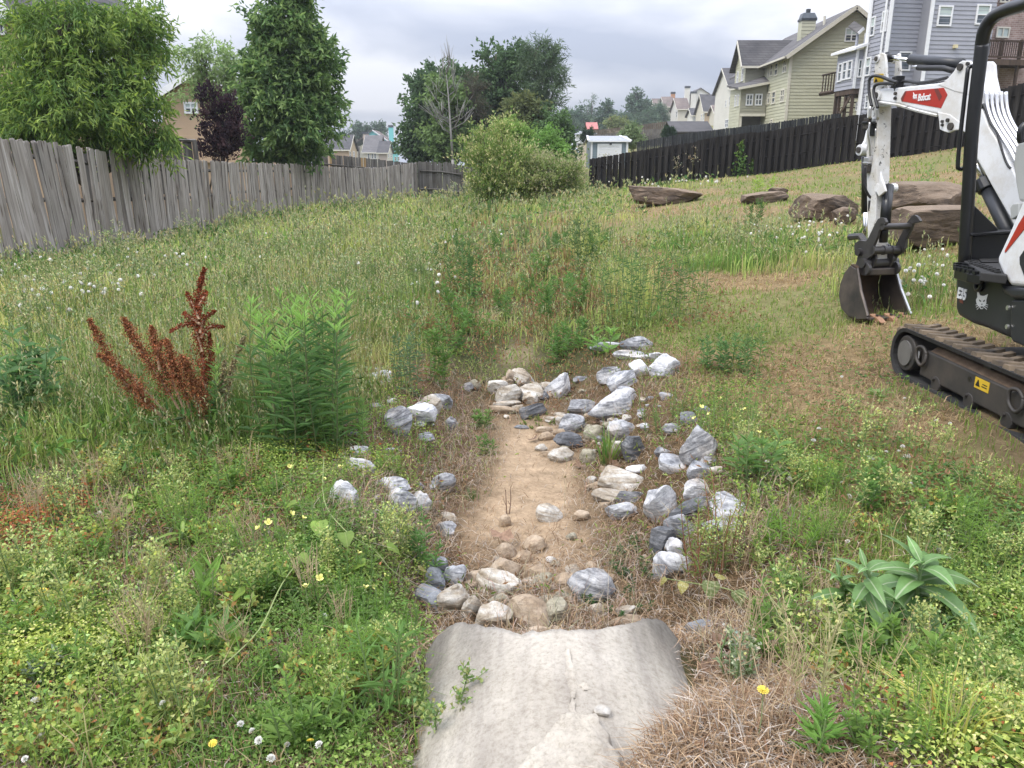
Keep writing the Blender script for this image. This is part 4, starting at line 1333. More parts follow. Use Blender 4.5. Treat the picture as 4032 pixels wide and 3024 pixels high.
def house_grey():
 f_ = lambda x, y: (3300 + x / 2.765, y / 2.765)
 c = atY(3500, 100, 48)
 th = R(7)
 d1 = (math.cos(th), math.sin(th)); d2 = (-math.sin(th), math.cos(th))
 ps = VP(c[:2], d1); pf = VP(c[:2], d2)
 zb = Hs(c[0], c[1]) - 0.6; zt = 21.0
 root = thing('grey_house', (c[0], c[1], zb), 'tall blue grey sided house with white trim behind the excavator boom', 'house')
 sl, _ = pf.hit(3408, 200)
 fac = [(0, zb), (sl, zb), (sl, zt), (0, zt)]
 wall(root, 'wall', pf, fac, M['grey_siding'], 0.2)
 siding(root, pf, [(0, zb), (sl, zb), (sl, zt - 1), (0, zt - 1)], 0.23, M['grey_siding'])
 # recessed wall facing the camera, then the right block
 s1, _ = ps.hit(3650, 150)
 pr = VP(ps.to(0, 0, -0.9)[:2], d1)
 rec = [(0.0, zb), (s1, zb), (s1, 16.2), (0.0, 16.2)]
 wall(root, 'recessed_wall', pr, rec, M['grey_siding'])
 siding(root, pr, rec, 0.23, M['grey_siding'])
 s2, _ = ps.hit(3903, 150)
 big = [(s1, zb), (s2, zb), (s2, zt), (s1, zt)]
 wall(root, 'wall', ps, big, M['grey_siding'], 6.0)
 siding(root, ps, [(s1, zb), (s2, zb), (s2, zt - 2), (s1, zt - 2)], 0.23, M['grey_siding'])
 wall(root, 'upper_wall', ps, [(0, 16.2), (s1, 16.2), (s1, zt), (0, zt)], M['grey_siding'], 6.0)
 strip(root, 'frieze_board', ps.to(-.3, 16.15, .25), ps.to(s1 + .1, 16.15, .25), 0.25, 0.3, M['trim_white'], -ps.n)
 strip(root, 'corner_board', ps.to(0.0, zb, 0.02), ps.to(0.0, zt, 0.02), 0.2, 0.06, M['trim_white'], ps.n)
 strip(root, 'corner_board', ps.to(s1 + .02, zb, 0.05), ps.to(s1 + .02, zt, 0.05), 0.22, 0.06, M['trim_white'], ps.n)
 strip(root, 'corner_board', pf.to(sl - .1, zb, 0.05), pf.to(sl - .1, zt, 0.05), 0.22, 0.06, M['trim_white'], pf.n)
 mb = MB(); mb.tube([pf.to(sl - .35, zb, .12), pf.to(sl - .35, 13.0, .12), pf.to(sl + .1, 13.8, .3), pf.to(sl + .1, zt - 4, .3)], 0.07, 6); mb.build('downspout', M['trim_white'], root)
 mb = MB(); mb.tube([pf.to(.28, zb, .12), pf.to(.28, zt, .12)], 0.07, 6); mb.build('downspout', M['trim_white'], root)
 # roof far above the frame
 slab(root, 'roof', [ps.to(-.6, zt - .2, .5), ps.to(s2 + .5, zt - .2, .5), ps.to(s2 + .5, zt + 3, -5), ps.to(-.6, zt + 3, -5)], M['roof_grey'], 0.2)
 slab(root, 'roof', [ps.to(-.6, zt - .2, -10.5), ps.to(s2 + .5, zt - .2, -10.5), ps.to(s2 + .5, zt + 3, -5), ps.to(-.6, zt + 3, -5)], M['roof_grey'], 0.2)
 W = lambda pl, x0, x1, y0, y1, **k: window(root, pl, *(f_(x0, 0)[0], f_(x1, 0)[0]), f_(0, y0)[1], f_(0, y1)[1], **k)
 W(pf, 364, 412, 182, 392, blind=True); W(pf, 488, 546, 118, 345, blind=True); W(pf, 310, 365, 622, 826, blind=True)
 W(pf, 205, 238, 1115, 1205); W(pf, 308, 345, 1030, 1180)
 W(pr, 650, 786, 560, 772)
 W(ps, 1078, 1236, 60, 288, blind=True); W(ps, 1494, 1646, 48, 272, blind=True)
 a, z0 = ps.hit(*f_(1240, 527)); b_, z1 = ps.hit(*f_(1281, 490))
 MB().obox(ps.to(a, z0, .03), ps.d * (b_ - a), A3(0, 0, z1 - z0), ps.n * .2).build('vent_box', M['light_box'], root)
 # bay on posts at the left
 q = pf.to(sl, 0, 0.0)
 pb = VP((q[0], q[1]), d1)
 s_l, _ = pb.hit(*f_(192, 700)); s_r, _ = pb.hit(*f_(300, 700))
 _, bt = pb.hit(*f_(245, 545)); _, bb = pb.hit(*f_(245, 965))
 wf = [(s_l, bb), (s_r, bb), (s_r, bt + .1), (s_l, bt)]
 wall(root, 'bay_wall', pb, wf, M['grey_siding'], 0.15); siding(root, pb, wf, 0.23, M['grey_siding'])
 W(pb, 206, 288, 646, 846, mulls=1)
 qq = pb.to(s_l, 0)
 pl_ = VP((qq[0], qq[1]), d2)
 e, _ = pl_.hit(*f_(-12, 750))
 wl = [(0, bb), (e, bb), (e, bt), (0, bt)]
 wall(root, 'bay_wall', pl_, wl, M['grey_siding'], 0.15); siding(root, pl_, wl, 0.23, M['grey_siding'])
 for x0, x1, y0, y1 in ((10, 52, 690, 890), (58, 106, 672, 872), (112, 161, 656, 860)): W(pl_, x0, x1, y0, y1)
 slab(root, 'bay_roof', [pl_.to(-.4, bt + .1, .35), pl_.to(e + .3, bt + .1, .35), pl_.to(e + .3, bt + .6, -1.2), pl_.to(-.4, bt + .6, -1.2)], M['trim_white'], 0.14)
 slab(root, 'bay_floor', [pl_.to(0.02, bb, 0), pl_.to(e - .02, bb, 0), pl_.to(e - .02, bb, -2.0), pl_.to(0.02, bb, -2.0)], M['deck_brown'], 0.3)
 strip(root, 'corner_board', pb.to(s_l, bb, .05), pb.to(s_l, bt, .05), 0.16, 0.05, M['trim_white'], pb.n)
 # small upper box between bay and tall wall
 _, ut = pb.hit(*f_(270, 290))
 up = [(s_r - .15, bt), (s_l + .4, bt), (s_l + .4, ut - .2), (s_r - .15, ut)]
 p_up = VP((q + A3(d2[0], d2[1], 0) * 0.9)[:2], d1)
 wall(root, 'upper_bay_wall', p_up, up, M['grey_siding'], 0.15); siding(root, p_up, up, 0.23, M['grey_siding'])
 W(p_up, 278, 322, 364, 496)
 slab(root, 'upper_bay_roof', [p_up.to(s_l + .2, ut - .25, .4), p_up.to(s_r - .1, ut + .05, .4), p_up.to(s_r - .1, ut + .6, -.8), p_up.to(s_l + .2, ut + .3, -.8)], M['roof_grey'], 0.1)
 strip(root, 'fascia', p_up.to(s_l + .2, ut - .3, .42), p_up.to(s_r - .1, ut, .42), .16, .04, M['trim_white'], p_up.n)
 # posts, stair flight and rail under the bay
 for fx in (0.08, 0.45, 0.8, 1.0):
  a = pl_.to(e * fx, 0, -0.15)
  MB().box((a[0], a[1], (bb + zb) / 2 - .15), (.16, .16, bb - zb - .3)).build('deck_post', M['deck_brown'], root)
 for i in range(9):
  a = pl_.to(0.3 + 0.3 * i, bb - .5 - .27 * i, -0.9)
  MB().obox(a, pl_.d * .3, pl_.n * .9, A3(0, 0, .05)).build('stair_tread', M['deck_brown'], root)
 mb = MB(); mb.obox(pl_.to(0.2, bb - .6, -0.02), pl_.d * 2.8 + A3(0, 0, -2.6), A3(0, 0, .25), pl_.n * .05); mb.build('stair_stringer', M['deck_brown'], root)
 for i in range(5):
  a = pl_.to(e + .2 + .35 * i, bb + .1, 0)
  MB().box((a[0], a[1], bb + .6), (.06, .06, 1.1)).build('baluster', M['deck_brown'], root)
 a = pl_.to(e + .1, bb + 1.15, 0); b_ = pl_.to(e + 1.8, bb + 1.15, 0)
 MB().tube([a, b_], .06, 4).build('handrail', M['deck_brown'], root)
 a = pl_.to(e + .1, bb, 0); b_ = pl_.to(e + 1.8, bb, 0)
 MB().tube([a, b_], .14, 4).build('deck_beam', M['deck_brown'], root)
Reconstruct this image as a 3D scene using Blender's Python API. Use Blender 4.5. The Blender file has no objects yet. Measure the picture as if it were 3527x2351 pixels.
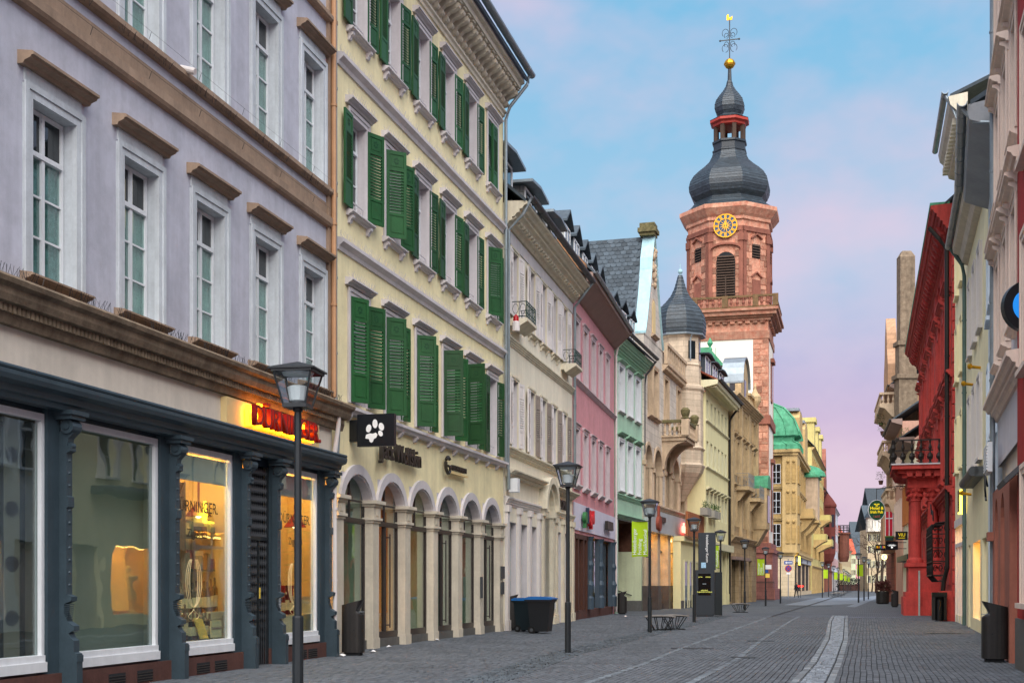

WHAT YOU SHOULD DO:
In the records above, locate the lines holding the word "this". Copy each of them.

THE COMPLETED TASK:
Keep writing the Blender script for this image. This is part 4, starting at line 1333. More parts follow. Use Blender 4.5. Treat the picture as 4032 pixels wide and 3024 pixels high.
Reconstruct this image as a 3D scene using Blender's Python API. Use Blender 4.5. The Blender file has no objects yet. Measure the picture as if it were 3527x2351 pixels.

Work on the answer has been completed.